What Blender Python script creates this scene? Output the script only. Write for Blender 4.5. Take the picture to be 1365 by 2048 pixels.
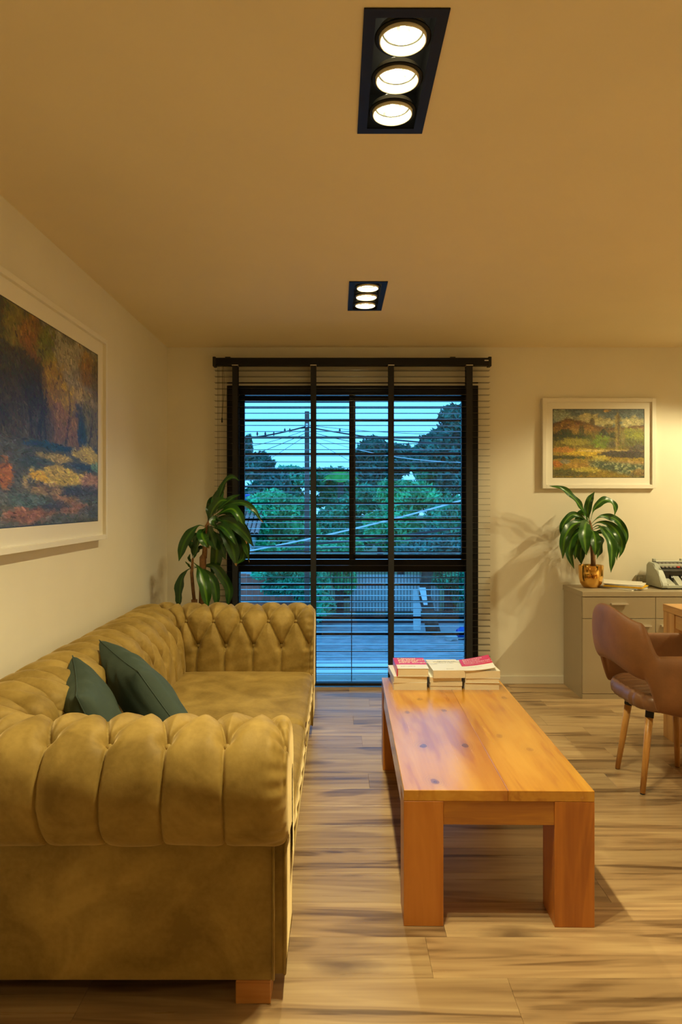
import bpy, bmesh, math, random
import numpy as np
from mathutils import Vector, Matrix, Euler

random.seed(7); np.random.seed(7)
for o in list(bpy.data.objects): bpy.data.objects.remove(o, do_unlink=True)
SC = bpy.context.scene
COL = SC.collection
PI = math.pi
F, VX, VY, CH = 1365.3, 675.0, 1005.0, 1.40     # focal length in px, horizon point, eye height

# ------------------------------------------------------------------ camera
cd = bpy.data.cameras.new('camera'); cam = bpy.data.objects.new('camera', cd); COL.objects.link(cam)
cd.sensor_fit = 'VERTICAL'; cd.sensor_height = 36; cd.lens = 24
cd.shift_x = 7.5/2048; cd.shift_y = -19/2048; cd.clip_start = .05; cd.clip_end = 400
cam.location = (0, 0, CH); cam.rotation_euler = (PI/2, 0, 0)
SC.camera = cam
# ------------------------------------------------------------------ exposure
SC.view_settings.view_transform = 'Standard'; SC.view_settings.look = 'None'
SC.view_settings.gamma = 1; SC.view_settings.use_curve_mapping = False
SC.view_settings.exposure = 0.78
# ------------------------------------------------------------------ world (blue dusk sky)
W = bpy.data.worlds.new('dusk_sky'); SC.world = W; W.use_nodes = True
wn, wl = W.node_tree.nodes, W.node_tree.links; wn.clear()
wo = wn.new('ShaderNodeOutputWorld'); bg = wn.new('ShaderNodeBackground')
tc = wn.new('ShaderNodeTexCoord'); sp = wn.new('ShaderNodeSeparateXYZ'); rp = wn.new('ShaderNodeValToRGB')
wl.new(tc.outputs['Generated'], sp.inputs[0]); wl.new(sp.outputs['Z'], rp.inputs[0])
rp.color_ramp.elements[0].position = 0.0; rp.color_ramp.elements[0].color = (.17, .51, .97, 1)
rp.color_ramp.elements[1].position = 1.0; rp.color_ramp.elements[1].color = (.08, .34, .88, 1)
e = rp.color_ramp.elements.new(.16); e.color = (.12, .51, .95, 1)
nz = wn.new('ShaderNodeTexNoise'); nz.inputs['Scale'].default_value = 2.2; nz.inputs['Detail'].default_value = 4
mp = wn.new('ShaderNodeMapping'); mp.inputs['Scale'].default_value = (1, 1, 4)
wl.new(tc.outputs['Generated'], mp.inputs[0]); wl.new(mp.outputs[0], nz.inputs['Vector'])
mx = wn.new('ShaderNodeMixRGB'); mx.blend_type = 'MIX'; mx.inputs[2].default_value = (.26, .56, .92, 1)
mr = wn.new('ShaderNodeMapRange'); mr.inputs[1].default_value = .45; mr.inputs[2].default_value = .75; mr.inputs[4].default_value = .5
wl.new(nz.outputs[0], mr.inputs[0]); wl.new(mr.outputs[0], mx.inputs[0]); wl.new(rp.outputs[0], mx.inputs[1])
wl.new(mx.outputs[0], bg.inputs[0]); bg.inputs[1].default_value = 1.5
wl.new(bg.outputs[0], wo.inputs[0])

# lamp settings (used by the fixture builder below)
LAMP_COLOR = (1.0, .87, .47)
LAMP_W = 36.0        # watts per spot of the centre row
LAMP_W_R = 66.0      # watts per spot of the office row
LAMP_ANGLE = 132

# ------------------------------------------------------------------ helpers
def at(px, py, Y): return Vector(((px-VX)*Y/F, Y, CH-(py-VY)*Y/F))

def tag(o, label=None, cat=None, group=None, kind=None):
    if label: o['label'] = label
    if cat: o['category'] = cat
    if group: o['group'] = group
    if kind: o['kind'] = kind
    return o
def link(o, parent=None):
    COL.objects.link(o)
    if parent:
        o.parent = parent
        # children are modelled in world coordinates; keep them there
        o.matrix_parent_inverse = wmat(parent).inverted()
    return o
def wmat(o):
    m = o.matrix_basis.copy()
    while o.parent:
        m = o.parent.matrix_basis @ o.matrix_parent_inverse @ m; o = o.parent
    return m
def empty(name, loc, label, cat, group=None, rz=0):
    o = bpy.data.objects.new(name, None); o.location = loc; o.rotation_euler = (0, 0, rz); o.empty_display_size = .1
    COL.objects.link(o); return tag(o, label, cat, group)
def mob(name, verts, faces, mat, parent=None, smooth=False, loc=None):
    me = bpy.data.meshes.new(name); me.from_pydata([tuple(v) for v in verts], [], faces); me.update()
    if mat: me.materials.append(mat)
    if smooth: me.shade_smooth()
    o = bpy.data.objects.new(name, me)
    if loc: o.location = loc
    return link(o, parent)
def bob(name, bm, mat, parent=None, smooth=False, loc=None, rot=None, fix=True):
    me = bpy.data.meshes.new(name)
    if fix: bmesh.ops.recalc_face_normals(bm, faces=bm.faces)
    bm.to_mesh(me); bm.free()
    if mat: me.materials.append(mat)
    if smooth: me.shade_smooth()
    o = bpy.data.objects.new(name, me)
    if loc: o.location = loc
    if rot: o.rotation_euler = rot
    return link(o, parent)
def add_box(bm, x0, x1, y0, y1, z0, z1, bev=0, seg=2, mat4=None):
    r = bmesh.ops.create_cube(bm, size=1)
    vs = r['verts']
    for v in vs:
        v.co = Vector(((x0+x1)/2+v.co.x*(x1-x0), (y0+y1)/2+v.co.y*(y1-y0), (z0+z1)/2+v.co.z*(z1-z0)))
    es = list({e for v in vs for e in v.link_edges})
    if bev:
        q = bmesh.ops.bevel(bm, geom=es, offset=bev, segments=seg, affect='EDGES', profile=.5)
        vs = list({v for f in q['faces'] for v in f.verts} | {v for v in vs if v.is_valid})
    if mat4:
        for v in vs: v.co = mat4 @ v.co
    return vs
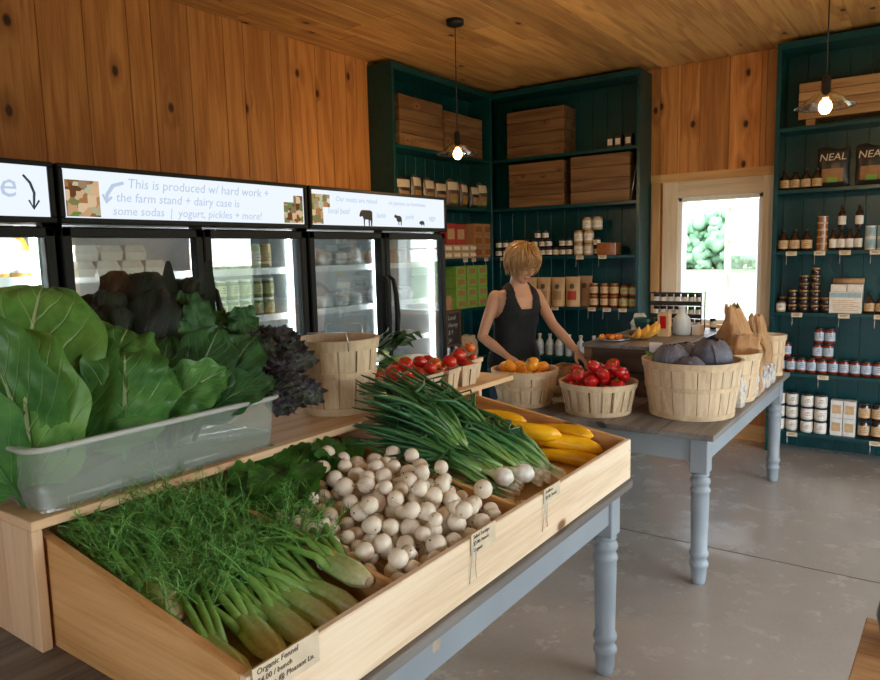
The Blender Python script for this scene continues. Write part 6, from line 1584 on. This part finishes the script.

########

Repeat the lines exactly as they stand, from the opening line of the data through the line with "F, VX, VY, CH". Pictures stay out of the copy.

What Blender Python script creates this scene? Output the script only. Write for Blender 4.5. Take the picture to be 1365 by 2048 pixels.
import bpy, bmesh, math, random
import numpy as np
from mathutils import Vector, Matrix, Euler

random.seed(7); np.random.seed(7)
for o in list(bpy.data.objects): bpy.data.objects.remove(o, do_unlink=True)
SC = bpy.context.scene
COL = SC.collection
PI = math.pi
F, VX, VY, CH = 1365.3, 675.0, 1005.0, 1.40     # focal length in px, horizon point, eye height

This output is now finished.